[348.] See [Note 347].
[349.] A collection in the church Slavonic tongue, Love of Good, or Words and Chapters of Sacred Sobriety, collected from the writings of the Saints and God-inspired fathers. In his library, Tolstoi had a volume of Love of Good with a great many notes in the margin made in his own hand.
[350.] With I. I. Gorbunov, who came for a short time to Ovsiannikovo to his brother, who lived there at this time, the actor N. I. Gorbunov. At this meeting, Tolstoi said to I. I. Gorbunov that it was the gentlemanly state of his life that had become more agonising to him, that he was “ashamed to look in the eyes of his lackeys” and that he wanted to go away. He said among other things that he was thinking of going away with I. I. Gorbunov to Kaluga (where Gorbunov lived at that time)—and further than that, he still had another plan ... perhaps it was the plan about which Tolstoi had written a little while before to Järnefelt. (See [Note 347].)
[351.] Tolstoi’s brother, Count Serge Nicholaievich.
[352.] Tolstoi’s sister, Countess M. N. Tolstoi.

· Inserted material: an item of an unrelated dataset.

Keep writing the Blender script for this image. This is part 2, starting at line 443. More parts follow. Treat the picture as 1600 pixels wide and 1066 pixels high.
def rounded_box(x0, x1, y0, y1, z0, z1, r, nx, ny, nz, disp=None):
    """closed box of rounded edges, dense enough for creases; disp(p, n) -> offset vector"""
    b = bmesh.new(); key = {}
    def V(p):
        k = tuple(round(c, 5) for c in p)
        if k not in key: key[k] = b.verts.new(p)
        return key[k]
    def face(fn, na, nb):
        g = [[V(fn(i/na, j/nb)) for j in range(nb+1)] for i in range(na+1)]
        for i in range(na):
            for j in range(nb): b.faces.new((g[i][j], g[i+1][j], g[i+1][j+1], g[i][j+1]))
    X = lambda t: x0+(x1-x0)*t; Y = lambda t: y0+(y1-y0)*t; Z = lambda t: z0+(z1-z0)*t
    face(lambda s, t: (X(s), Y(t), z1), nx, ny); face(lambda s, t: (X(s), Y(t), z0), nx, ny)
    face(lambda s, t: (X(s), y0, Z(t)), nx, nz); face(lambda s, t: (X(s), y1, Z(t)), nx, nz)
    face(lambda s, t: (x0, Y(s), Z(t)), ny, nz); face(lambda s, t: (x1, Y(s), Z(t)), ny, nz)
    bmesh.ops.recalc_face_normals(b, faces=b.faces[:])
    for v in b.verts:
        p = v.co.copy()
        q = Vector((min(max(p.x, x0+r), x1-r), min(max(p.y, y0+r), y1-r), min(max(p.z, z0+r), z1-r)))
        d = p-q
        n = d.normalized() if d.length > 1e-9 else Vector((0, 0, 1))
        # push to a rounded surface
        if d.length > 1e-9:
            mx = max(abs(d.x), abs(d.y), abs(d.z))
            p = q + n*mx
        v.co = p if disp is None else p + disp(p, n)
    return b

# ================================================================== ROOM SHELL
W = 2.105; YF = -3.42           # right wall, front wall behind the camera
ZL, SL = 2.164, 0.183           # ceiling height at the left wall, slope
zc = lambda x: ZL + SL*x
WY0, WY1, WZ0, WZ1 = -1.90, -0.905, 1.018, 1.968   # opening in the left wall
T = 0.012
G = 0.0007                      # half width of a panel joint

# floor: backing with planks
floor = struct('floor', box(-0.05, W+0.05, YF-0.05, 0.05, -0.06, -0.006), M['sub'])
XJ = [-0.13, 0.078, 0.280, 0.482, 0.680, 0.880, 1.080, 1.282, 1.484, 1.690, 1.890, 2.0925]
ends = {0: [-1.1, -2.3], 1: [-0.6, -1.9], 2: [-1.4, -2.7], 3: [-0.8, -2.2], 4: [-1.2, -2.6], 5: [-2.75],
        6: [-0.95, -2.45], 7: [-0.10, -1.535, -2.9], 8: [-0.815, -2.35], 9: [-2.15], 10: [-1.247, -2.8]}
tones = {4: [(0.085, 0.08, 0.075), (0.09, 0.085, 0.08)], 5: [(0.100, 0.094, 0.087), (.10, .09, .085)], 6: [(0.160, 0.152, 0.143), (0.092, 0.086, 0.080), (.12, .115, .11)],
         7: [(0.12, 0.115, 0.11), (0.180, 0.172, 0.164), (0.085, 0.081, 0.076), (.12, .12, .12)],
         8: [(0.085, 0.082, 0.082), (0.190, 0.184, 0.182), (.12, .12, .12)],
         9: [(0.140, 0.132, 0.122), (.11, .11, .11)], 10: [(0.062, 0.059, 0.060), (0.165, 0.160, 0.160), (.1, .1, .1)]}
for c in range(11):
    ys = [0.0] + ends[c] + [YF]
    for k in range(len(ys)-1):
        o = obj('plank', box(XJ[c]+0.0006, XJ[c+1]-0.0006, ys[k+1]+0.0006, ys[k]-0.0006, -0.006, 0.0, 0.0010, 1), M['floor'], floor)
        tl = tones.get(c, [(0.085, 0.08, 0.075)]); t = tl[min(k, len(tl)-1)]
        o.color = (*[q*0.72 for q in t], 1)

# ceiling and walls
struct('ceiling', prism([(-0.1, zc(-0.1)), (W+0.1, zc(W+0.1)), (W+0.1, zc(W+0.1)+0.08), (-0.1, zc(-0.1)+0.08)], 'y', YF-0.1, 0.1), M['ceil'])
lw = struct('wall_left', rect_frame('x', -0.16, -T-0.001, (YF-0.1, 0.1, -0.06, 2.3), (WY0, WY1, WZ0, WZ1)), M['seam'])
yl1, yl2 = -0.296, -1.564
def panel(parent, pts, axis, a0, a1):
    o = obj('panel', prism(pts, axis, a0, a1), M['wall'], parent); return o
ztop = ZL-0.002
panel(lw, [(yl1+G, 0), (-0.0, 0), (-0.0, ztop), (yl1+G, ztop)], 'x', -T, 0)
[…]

[353.] The English authorities of the Island of Cyprus asked a money guarantee of about two hundred and fifty roubles for each man from the Dukhobors emigrating there, so that in case of need they would not have to be supported at the government expense. At that time it became known, that in Russia several influential governmental persons had begun to zealously urge the government to send the Dukhobors to Manchuria for the Russification of those Chinese borders adjacent to Russia. It was necessary to hurry with the emigration of the Dukhobors; the English Quakers pulled them out of their helpless position, who first of all persuaded the English Government to decrease the guarantee from two hundred and fifty roubles to one hundred and fifty for each man, and afterwards in several days, collected among themselves a guarantee of one hundred thousand roubles, which, together with the fifty thousand roubles which were contributed at that time by various people, made up the necessary sum for giving the guarantee for the whole party of Dukhobors. In his letter to the Dukhobors of August 27, 1898, Tolstoi ended thus: “May God help you to accomplish His will with Christian manhood, patience and faithfulness, in establishing this change in your life.”
[354.] M. N. Rostovtzev, the daughter of Madame M. D. Rostovtzev, a land-lady of Voronezh, and a follower of Tolstoi, on coming from the Chertkovs, was arrested on the border because, at the custom examination some pieces of proof of a forbidden book were found on her. She was soon freed.
[355.] The interruption in receiving letters from V. G. Chertkov was caused by the secret police looking through them. Therefore Chertkov was forced to carry on a part of this far-distant correspondence through a circuitous address. In the letter to him at the end of August, 1898, Tolstoi, informing Chertkov that one of his letters was kept back a month, wrote: “Yesterday I received your letter of August 5th. It is terribly vexing, this interference with our communications which now have become so specially important. And what is it for?”
[356.] See [Note 355].
[357.] L. A. Sullerzhitsky went to the Caucasus to help the Dukhobors arrange for their emigration abroad.